Primera Lectura: del libro de Josué: 24: 1-2,15-17, 18.
Salmo Responsorial, del salmo 33: Haz la prueba y verás qué bueno es el Señor.
Segunda Lectura: de la carta del apóstol Pablo a los efesios 5: 21-32
Aclamación: Tus
palabras, Señor, son espíritu y vida. Tú tienes palabras de vida eterna
Evangelio: Juan 6:55, 60-69.
Regresa, con
insistencia de aquel que se percibe, conoce y palpa pequeño e indigente, la
súplica confiada: “Salva a tu siervo que
confía en Ti”.
Urgidos de la
paz, anhelando aquello que nos haga pregustar la felicidad verdadera, en medio
de los miedos, de la inseguridad que nos rodea, encontramos la indicación
exacta: “amar lo que nos mandas, Señor”;
amar que es servir nacido del conocer que lleva a la decisión personal,
liberadora, de no tener los ojos y el corazón sino puestos en Ti.
¿Puede haber felicidad
entre los hombres, entre nosotros, que parecería que no la buscamos o que nos
extraviamos por caminos diferentes? Al reflexionar, una vez más, sobre el
egoísmo, sobre el exceso de individualismo que pinta por entero a la sociedad y
a cada uno de nosotros, pedimos al Señor, porque sabemos que “puede darnos un mismo sentir y un mismo
querer”. El amor propio es reacio, por eso continúa nuestra súplica: Tú
puedes cambiarnos y lograr que desde nuestro interior “amemos lo que nos mandas y anhelemos lo que nos prometes”. Tus
mandatos parecerían pesados, pero cuando ha crecido el amor, se clarifica el
contenido de la elección: la decisión para lograr el Bien Mayor.
Josué, en la
primera lectura, proclama su elección, la que ha aprendido de la irrupción de
Dios en la historia del hombre. ¿“Quién
es el Señor? ¿Quién los sacó de Egipto?”.

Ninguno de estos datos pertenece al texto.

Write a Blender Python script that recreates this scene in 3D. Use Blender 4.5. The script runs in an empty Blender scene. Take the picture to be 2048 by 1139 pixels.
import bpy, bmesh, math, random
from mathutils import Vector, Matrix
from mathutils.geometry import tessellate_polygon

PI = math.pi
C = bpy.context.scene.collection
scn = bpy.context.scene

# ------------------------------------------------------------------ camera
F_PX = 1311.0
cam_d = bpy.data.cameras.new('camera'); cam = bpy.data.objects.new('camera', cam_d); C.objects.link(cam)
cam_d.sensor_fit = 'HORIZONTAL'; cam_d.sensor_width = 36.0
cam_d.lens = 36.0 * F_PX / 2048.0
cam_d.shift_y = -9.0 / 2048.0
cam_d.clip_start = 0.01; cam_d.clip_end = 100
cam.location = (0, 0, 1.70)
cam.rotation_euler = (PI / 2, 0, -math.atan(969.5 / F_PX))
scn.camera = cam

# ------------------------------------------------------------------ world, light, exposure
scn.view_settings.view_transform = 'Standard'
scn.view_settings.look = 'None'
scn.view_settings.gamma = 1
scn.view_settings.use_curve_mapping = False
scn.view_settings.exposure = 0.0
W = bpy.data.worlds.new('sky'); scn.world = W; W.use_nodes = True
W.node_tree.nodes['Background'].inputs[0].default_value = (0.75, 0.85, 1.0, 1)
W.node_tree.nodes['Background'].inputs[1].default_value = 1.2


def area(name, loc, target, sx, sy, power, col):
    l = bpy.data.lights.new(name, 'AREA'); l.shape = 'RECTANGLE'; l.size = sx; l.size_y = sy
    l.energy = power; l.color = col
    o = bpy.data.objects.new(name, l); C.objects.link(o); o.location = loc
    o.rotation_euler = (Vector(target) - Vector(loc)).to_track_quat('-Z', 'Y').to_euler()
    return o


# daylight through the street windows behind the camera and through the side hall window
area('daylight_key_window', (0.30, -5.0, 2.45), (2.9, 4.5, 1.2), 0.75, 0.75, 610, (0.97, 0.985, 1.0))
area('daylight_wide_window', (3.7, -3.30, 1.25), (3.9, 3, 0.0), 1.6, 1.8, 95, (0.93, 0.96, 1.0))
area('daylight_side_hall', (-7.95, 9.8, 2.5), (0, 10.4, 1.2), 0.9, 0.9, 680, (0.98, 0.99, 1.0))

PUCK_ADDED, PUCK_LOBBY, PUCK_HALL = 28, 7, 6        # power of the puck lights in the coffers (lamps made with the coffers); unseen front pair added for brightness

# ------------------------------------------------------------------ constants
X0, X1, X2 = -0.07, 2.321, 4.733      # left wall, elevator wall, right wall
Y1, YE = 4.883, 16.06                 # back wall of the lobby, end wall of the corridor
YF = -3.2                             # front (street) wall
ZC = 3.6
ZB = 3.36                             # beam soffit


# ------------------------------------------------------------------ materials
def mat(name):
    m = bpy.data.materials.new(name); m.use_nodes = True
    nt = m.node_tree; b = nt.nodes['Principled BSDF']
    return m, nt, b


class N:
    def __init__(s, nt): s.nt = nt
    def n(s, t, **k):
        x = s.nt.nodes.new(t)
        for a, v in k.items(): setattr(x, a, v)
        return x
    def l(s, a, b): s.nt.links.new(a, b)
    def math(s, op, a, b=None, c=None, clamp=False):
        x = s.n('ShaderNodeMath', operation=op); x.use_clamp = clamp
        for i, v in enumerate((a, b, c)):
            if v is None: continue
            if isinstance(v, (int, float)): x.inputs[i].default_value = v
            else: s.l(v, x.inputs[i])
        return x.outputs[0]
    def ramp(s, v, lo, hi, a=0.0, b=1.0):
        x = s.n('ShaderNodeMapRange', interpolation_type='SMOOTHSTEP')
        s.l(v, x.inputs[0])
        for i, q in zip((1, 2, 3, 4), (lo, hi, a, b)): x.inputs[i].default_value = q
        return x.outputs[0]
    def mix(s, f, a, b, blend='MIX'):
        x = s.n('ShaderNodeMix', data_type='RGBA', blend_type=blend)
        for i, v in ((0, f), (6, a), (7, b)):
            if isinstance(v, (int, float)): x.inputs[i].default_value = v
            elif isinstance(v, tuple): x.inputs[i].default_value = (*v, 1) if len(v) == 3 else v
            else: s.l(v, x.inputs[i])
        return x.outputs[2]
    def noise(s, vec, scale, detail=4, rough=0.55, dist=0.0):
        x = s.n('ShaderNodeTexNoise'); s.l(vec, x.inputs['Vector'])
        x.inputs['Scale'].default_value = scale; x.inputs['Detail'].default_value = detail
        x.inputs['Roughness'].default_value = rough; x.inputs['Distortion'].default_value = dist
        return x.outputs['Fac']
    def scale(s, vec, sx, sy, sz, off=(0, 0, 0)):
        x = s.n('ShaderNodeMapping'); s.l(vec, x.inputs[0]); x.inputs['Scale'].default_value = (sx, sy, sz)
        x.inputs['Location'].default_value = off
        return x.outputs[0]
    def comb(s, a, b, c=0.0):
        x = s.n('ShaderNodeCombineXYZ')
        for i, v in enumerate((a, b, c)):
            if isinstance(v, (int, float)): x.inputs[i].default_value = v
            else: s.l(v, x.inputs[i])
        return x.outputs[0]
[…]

Tradición hecha vida que comparte y que invita: “Si no les agrada servir al Señor, sigan aquí y ahora a quién quieren
servir…, en cuanto a mí toca, mi familia y yo serviremos al Señor”. El
ejemplo, testimonio de un ser que sabe en Quién ha puesto su confianza,
fortalece el compromiso, rompe las ataduras que pudieran desviarlo y contagia
al pueblo para que dé la respuesta acorde a la Bondad que los ha guiado;
así surge, espontánea, sincera, al menos de momento, aunque después la
fragilidad la rompa: “Lejos de nosotros
abandonar al Señor”. La memoria regresa al presente los pasos del pasado.
¡Que nuestro decir no se pierda en los tiempos; que ilumine con luz nueva el
ahora que vivimos!
Tres veces, en
domingos sucesivos, el Salmo nos impele a “hacer
la prueba y ver qué bueno es el Señor”, el Espíritu no obra por casualidad;
¿qué nos quiere decir con su insistencia?
En la lectura
de la Carta de San Pablo brilla el profundo significado del matrimonio, tan
lejano en el mundo actual y tan necesario para que encuentre el fundamento real
que puede sostenerlo; Cristo y la Iglesia en unidad indisoluble, por sobre las
limitaciones, infidelidades y desvíos, Él se entregó a sí mismo para presentar
a la Iglesia “sin mancha ni arruga ni
nada semejante sino santa e inmaculada”. Esposo y esposa en mutua entrega
que busca, sin medida, el bien y el gozo del amado. ¿No está presente otra vez la
fuerza del Espíritu?
Jesús no ceja, su
palabra suena definitiva: “Mi carne es
verdadera comida y mi sangre es verdadera bebida”. Los oyentes “se escandalizan: duras son estas palabras,
¿quién podrá soportarlas?”, acto seguido, lo abandonan; elección que evade
el compromiso de aceptar la entrada “del Espíritu y la Vida”. La pregunta de
Jesús a sus discípulos nos abarca: “¿También
ustedes quieren dejarme?” Antes de responder, analicemos con/ Pedro la
actitud que, una vez más conlleva el compromiso: “Señor, ¿a Quién iremos?, Tú tienes Palabras de vida eterna”. ¡Señor
haznos coherentes con la fe en Ti, danos ese mismo “sentir y querer”!